Migration and Its Discontents: Study of Leila Aboulela’s Bird Summons
Eman Mahir Jaleel
English Department, College of Education for Women, Tikrit University
DOI: https://doi.org/10.25130/Lang.8.11.11
Keywords: Bird Summons, identity crisis, immigration, Islamic spiritualism, Islamophobia, Leila Aboulela, refugees
Abstract
Bird Summons by Leila Aboulela has caught the attention of researchers and media people alike, for differing reasons, though there are a few common perspectives too among them. Their most common perspective is looking at the novel as an immigrant bildungsroman where the childlike immigrants come of age and try to assimilate themselves in a culture in which the hosts are generally hostile to their presence in their midst. The present study is a reading of Bird Summons from a postcolonial perspective.
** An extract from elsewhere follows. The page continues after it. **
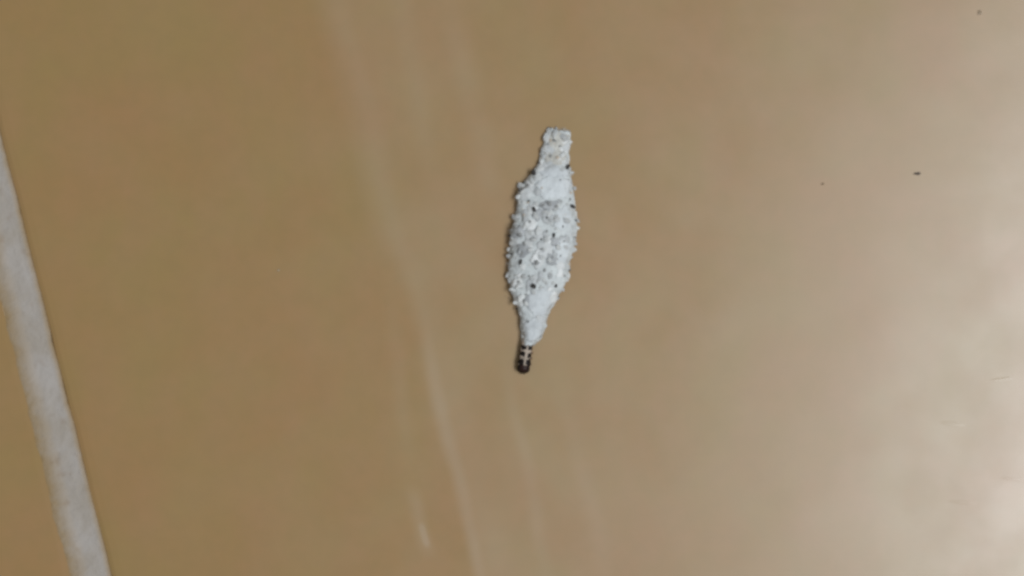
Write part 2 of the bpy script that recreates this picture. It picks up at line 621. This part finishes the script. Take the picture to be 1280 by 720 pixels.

The research method employed was close reading of the text, and the objective of the present study was to interpret the selected text in view of the fictional representation of Muslim Arab diaspora, particularly in the UK. The finding of the research is that the plot, theme, and the narrative point of the novel are a veiled representation of migrants’ discontents with their condition in the new land, their loss of identity, and the issues they face in a foreign land, leaving everything behind, some of them even burning the boat, and feeling lost for lack of assimilation in the new society. The culturally shocked and emotionally unsettled immigrants then start looking all over thinking where they had gone wrong in their decision-making that they have to face such hardships, looking for similarities and differences in the two cultural milieus – the home culture and the host culture – and then learning to unlearn their own language. They realize that it is only the death of their birth identity which can redeem them to live a normal life. The significance of the present research lies in its contribution to the understanding of the neo-colonial, hegemonic social structures ever present in an erstwhile colonial centre, and the strategies of adjustment the diaspora population adopts to cope with the ensuing tensions.